L'histoire de la découverte d'une tomate très particulière et de sa culture à Hyères par un jardinier chevronné.
En 1862, est présenté aux deux chambres du Parlement anglais un rapport relatif aux îles Fidji où des missionnaires britanniques oeuvrent depuis plusieurs décennies pour évangéliser les populations. Ce rapport comporte un appendice signé d’un certain Dr Seeman qui aborde notamment les légumes qui sont cuisinés lors des repas au cours desquels de la chair humaine est – de plus en plus rarement – consommée. Il rapporte ainsi qui lui a été assuré à plusieurs reprises que la digestion est particulièrement difficile et qu’afin de la faciliter, ce mets funeste est toujours servi avec des légumes dont les trois principaux sont : des feuilles de Malawari (Trophis anthropophagoriim), du Tudana (Omalanthus pedicellatus) et du Borodina. Seeman identifie – justement – le Borodina à l’immense famille des Solanacées et nomme la plante Solanum anthropophagorum. Il décrit ensuite la plante : il s’agit d’un arbuste touffu, au feuillage sombre et luisant et qui donne des fruits de la forme et de la couleur des tomates. Le fruit a une légère odeur aromatique et il est cuisiné par les Fidjiens comme de la sauce de tomate qui est aussi une solanée (Solanum lycopersicum) comme la pomme de terre (Solanum tuberosum) ou l'aubergine (Solanum melongena). À son retour des îles Fidji, Le docteur Seeman en confie des graines aux jardins royaux qui s’essaient à l’acclimatation de la plante dont les jardiniers considèrent au final qu’elle ne possède aucune qualité qui puisse engager à la cultiver.

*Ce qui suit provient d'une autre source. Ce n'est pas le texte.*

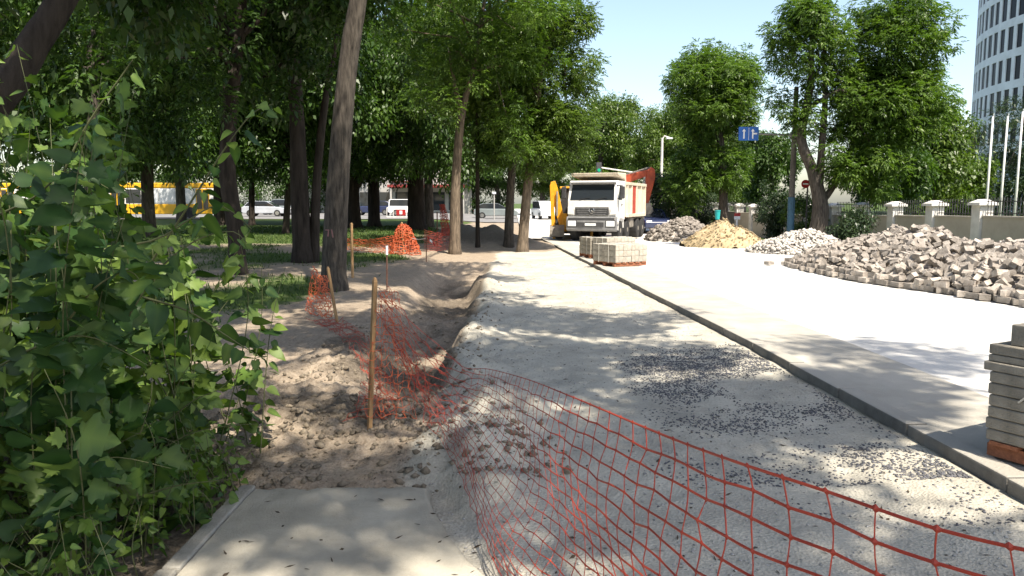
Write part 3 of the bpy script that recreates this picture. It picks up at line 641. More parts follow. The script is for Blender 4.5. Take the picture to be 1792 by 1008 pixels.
for lab, x, y, rz, s in [('yellowish tree peeping out beyond the round-headed tree', 18.5, 84, 1.0, (.9, 1.0)), ('dark tree behind the red excavator arm', 13.6, 70, 2.2, (.75, .78)),
                         ('tree above the yellow digger arm far down the road', 3.6, 92, 3.0, (.95, .85)), ('leafy tree closing the end of the road', 13.5, 120, 4.1, (1.5, 1.05)), ('leafy tree at the road end behind the street lamp', 24, 104, .3, (1.2, 1.0)),
                         ('low leafy tree behind the wall beyond the sand heap', 18.0, 60, 5.0, (.6, .55))]:
    clone_tree(far, lab, (x, y, -.1), rz, s)
def mk_back(name, label, px, d, r, zc, h, leaf, kind, size, n, seed, cr=.6, base_z=0.0, asp=.5, extra=()):
    x = (px - 896) / F * d
    p = Vector((x, d, base_z))
    return tree(name, label, 'tree', [p, p + Vector((0, 0, zc * .5)), p + Vector((.1, 0, zc)), p + Vector((.1, 0, zc + h * .7))], [.22, .18, .13, .04], [(x, d, zc, r, r, h, 40, cr)] + list(extra), n, size, leaf, kind, seed, 'bark', 'garden trees behind the wall', asp=asp, nlimb=10)
mk_back('garden_tree', 'yellowish broad-leaved tree behind the wall beside the double-headed tree', 1625, 37, 1.55, 4.3, 1.9, 'leaf_c', 'simple', .2, 16000, 271, .5, extra=[(19.0, 36, 2.4, 2.0, 1.6, 1.3, 22, .5)])
mk_back('garden_conifer', 'thin-topped dark conifer behind the wall left of the flagpoles', 1690, 44, 1.1, 3.6, 2.4, 'leaf_d', 'needle', .16, 15000, 272, .4, asp=.2, extra=[(25.6, 44, 2.0, 1.9, 1.7, 1.5, 22, .5)])
mk_back('garden_conifer', 'dark conifer at the right edge behind the flagpoles', 1790, 40, 1.9, 4.2, 3.0, 'leaf_d', 'needle', .2, 18000, 273, .6, asp=.22, extra=[(26, 40, 2.0, 2.2, 1.7, 1.5, 22, .5)])
mk_back('garden_tree', 'dark leafy tree behind the wall between sign pole and round-headed tree', 1345, 52, 1.7, 3.8, 3.0, 'leaf_b', 'simple', .2, 14000, 274, .5)
mk_back('garden_tree', 'bright leafy tree over the wall pillars left of the flagpoles', 1560, 33.5, 1.5, 2.8, 1.4, 'leaf_b', 'simple', .18, 14000, 275, .45)
mk_back('garden_tree', 'leafy tree behind the wall at the foot of the office building', 1660, 40, 1.9, 2.6, 1.8, 'leaf_c', 'simple', .18, 14000, 276, .5)
def bush(label, px, d, r, h, leaf, kind, size, n, seed, z=None):
    x = (px - 896) / F * d; z = rz_(x, d) if z is None else z
    t = thing('evergreen_bush', label, 'bush', (x, d, z))
    cl = ell_clumps(seed, [(0, 0, h * .52, r, r, h * .5, 26, r * .33)])
    link('foliage', foliage(seed, cl, n, size, kind, .4), M[leaf], t)
    mb = MB()
    for k in range(7):
        c = cl[k * 3]; mb.tube([(0.05 * k - .15, 0, -.05), (c[0] * .5, c[1] * .5, c[2] * .55), tuple(c[:3])], [.025, .018, .008], 5)
    mb.build('stem', M['bark'], t)
for lab, px_, d_, r_, h_ in [('tall dense hedge across the street behind the silver car', 470, 97, 3.6, 5.5), ('tall dense hedge across the street behind the bus', 300, 96, 4.5, 5.5), ('tall dense hedge across the street left of the grey building', 540, 99, 3.2, 6), ('tall dense hedge at the left edge behind the hidden bus', 120, 95, 5, 5.5), ('tall dense hedge across the street leftmost of all', -20, 96, 5, 6), ('dark hedge right of the shop, beyond the lamp post', 850, 98, 3.4, 4.6)]:
    bush(lab, px_, d_, r_, h_, 'leaf_a', 'simple', .34, 4500, 290 + int(px_), .1)
bush('dark upright evergreen bush left of the sign pole', 1350, 36, .72, 2.9, 'leaf_d', 'simple', .12, 9000, 281)
bush('dark low bush between the rubble heap and the wall', 1490, 26.5, .6, 1.35, 'leaf_d', 'simple', .11, 5000, 282)
bush('green bush in front of the wall beside the forked tree', 1400, 33, .8, 2.0, 'leaf_c', 'simple', .14, 4000, 283)
bush('dark bush at the foot of the trees behind the red excavator', 1165, 47, 1.5, 3.2, 'leaf_d', 'simple', .16, 9000, 284)
bush('dark hedge bush beside the far stone heap', 1215, 49, 1.4, 2.6, 'leaf_d', 'simple', .16, 8000, 285)

# grass of the park
r = np.random.default_rng(300); n = 48000
x = r.uniform(-22, -2.4, n); y = 8.5 + 40 * r.uniform(0, 1, n) ** 1.6
mk_ = ground_mask(x, y)[:, 1] + r.normal(0, .12, n); ok = (mk_ > .5) & (x > -.66 * y - 1); x, y = x[ok], y[ok]; n = len(x); z = ground_z(x, y)
a = r.uniform(0, 6.28, n); h = r.uniform(.04, .13, n); w = .006 + .0006 * y
b = np.stack([x, y, z - .01], 1); s = np.stack([np.cos(a), np.sin(a), 0 * a], 1) * w[:, None]; tip = b + np.stack([r.normal(0, .035, n), r.normal(0, .035, n), h], 1)
tag(link('grass', np_mesh('grass', np.stack([b - s, b + s, tip], 1).reshape(-1, 3), np.arange(n * 3).reshape(n, 3), attr=np.repeat(np.clip(r.normal(.5, .2, n), 0, 1), 3)), M['grass']), 'patchy grass under the park trees', 'grass', kind='stuff')

# ------------------------------------------------------------------ foreground bush with large leaves
def leaf_shape(outline, fold=.12, curl=.15):
    """outline: right half from base to tip (x, y), y along the leaf; unit length"""
    vs = []; half = outline; ny = len(half)
    def zc(x, y): return fold * abs(x) - curl * y * y + .03 * math.sin(7 * y + 5 * x)
    for sgn in (1, -1):
        for (xx, yv) in half: vs.append((sgn * xx, yv, zc(xx, yv)))
    mids = [(0, yv, zc(0, yv)) for yv in (.02, .3, .62, 1.0)]
    vs += mids; m0 = 2 * ny; fs = []
    def nearest(yv): return m0 + min(range(4), key=lambda k: abs((.02, .3, .62, 1.0)[k] - yv))
    for s in (0, 1):
        o = s * ny; pm = m0
        for i in range(ny - 1):
            cm = nearest(half[i + 1][1]) if half[i + 1][1] >= 0 else m0
            cm = max(cm, pm)
            f1 = (o + i, o + i + 1, pm); fs.append(f1 if s == 0 else f1[::-1])
            while pm < cm:
                f2 = (o + i + 1, pm + 1, pm); fs.append(f2 if s == 0 else f2[::-1]); pm += 1
    return np.array(vs), fs
maple = [(.03, .0), (.20, -.08), (.34, -.02), (.30, .10), (.52, .20), (.60, .36), (.42, .40), (.34, .48), (.36, .68), (.24, .66), (.12, .86), (.0, 1.0)]
ovate = [(.02, .0), (.20, -.01), (.31, .10), (.345, .26), (.29, .48), (.18, .70), (.07, .88), (.0, 1.0)]
LV = [leaf_shape(maple), leaf_shape(ovate), leaf_shape(ovate, .3, .3), leaf_shape(maple, .3, .05), leaf_shape(ovate, .05, .35)]
bush_t = thing('leafy_bush', 'large leafy green bush with broad leaves beside the concrete walkway', 'bush', (-2.6, 3.9, -.05))
BO = Vector((-2.6, 3.9, -.05))
rs = random.Random(55); leaves = []; stem_mb = MB()
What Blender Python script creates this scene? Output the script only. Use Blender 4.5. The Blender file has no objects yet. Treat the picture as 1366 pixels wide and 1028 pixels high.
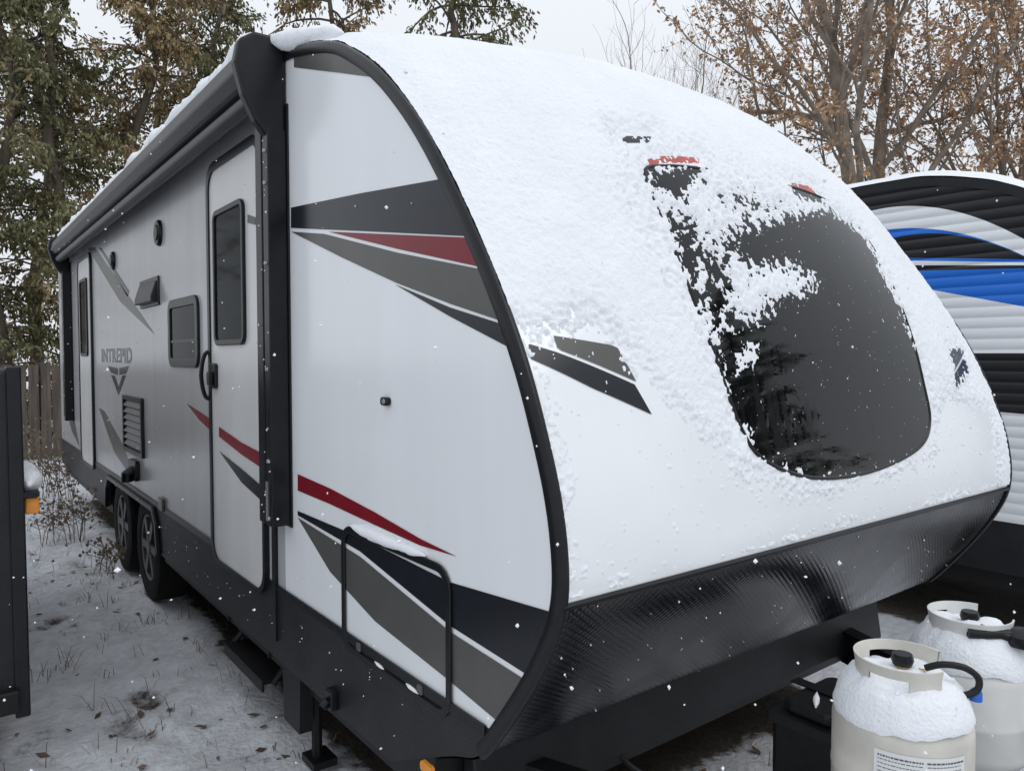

Au XIXe siècle, l’acclimatation de plantes nouvelles est plus que jamais une des grandes activités des jardins botaniques qui rivalisent mais s’entraident aussi afin de propager les plantes nouvellement découvertes au cours des missions d’explorations. Les graines circulent alors de jardin en en jardin et c'est ainsi que paraît, en 1867, dans la fameuse Revue Horticole, un court article signé Victor Rantonnet dans lequel celui-ci annonce avoir réussi à cultiver et faire fructifier, à Hyères, la tomate utilisée par les Fidjiens au cours de leur rite anthropophage.
Solanum anthropophogarum
(Curtis's Botanical Magazine)
Victor Bathélémy Rantonnet (1797-1871) n’est pas un inconnu pour les lecteurs fidèles de la revue : ceux-ci peuvent en effet lire ses réussites et ses exploits en matière d’acclimatation depuis trois décennies déjà. Né à Lyon, il s'installe à Hyères en 1824 ; à la fois horticulteur, grainier, fleuriste et pépiniériste, il y fonde le premier établissement horticole de la ville d’Hyères dont le rayonnement dépassera largement les frontières de ce qui ne s'appelle pas encore la Côte d'Azur ou la Riviera. Ses compétences en matières d’acclimatation et de reproduction des espèces exotiques vivaces ou annuelles se retrouvent exposées dans le catalogue qu’il fait paraître chaque année et dans lequel plantes africaines, américaines mais aussi australiennes devenues depuis pour ainsi dire endémiques sont proposées dès les années 1830. Rantonnet est un jardinier accompli et il n’est donc pas étonnant que sous le climat d’Hyères « dont la douceur a une réputation européenne » - ainsi qu’il l’écrit dans l’introduction de son catalogue de 1836 – il ait aisément réussi à faire pousser et fructifier la tomate des anthropophages fidjiens. Contrairement à ses confrères britanniques, il considère que « cette nouvelle variété de tomate pourrait entrer dans la consommation générale, surtout dans la France méridionale », après l’avoir débarrassé du « nom odieux dont ont l’a malheureusement doté » pour « l’appeler tout simplement Solanum fidjianum (tomate des îles Fidji.) »
Catalogue des établissements Rantonnet de 1836
L’histoire – la botanique – n’a pas retenu la proposition de Rantonnet à qui un Solanum rend d’ailleurs hommage (Solanum rantonnetii) et la tomate des anthropophages est désormais connue sous le nom de Solanum uporo. Elle est principalement cultivée par curiosité, en référence à l’utilisation funeste qui en était faite jadis dans les îles du Pacifique. Quant à Rantonnet, s’il est inconnu du grand public, sa postérité est immense : ce sont lui et ses continuateurs (Charles Huber et François Nardy à Hyères, Ludwig Winter à Hyères puis Bordighera, Gustave Thuret et Charles Naudin à Antibes, etc.) qui ont contribué à façonner le paysage végétal de la Côte d’Azur et de la Riviera.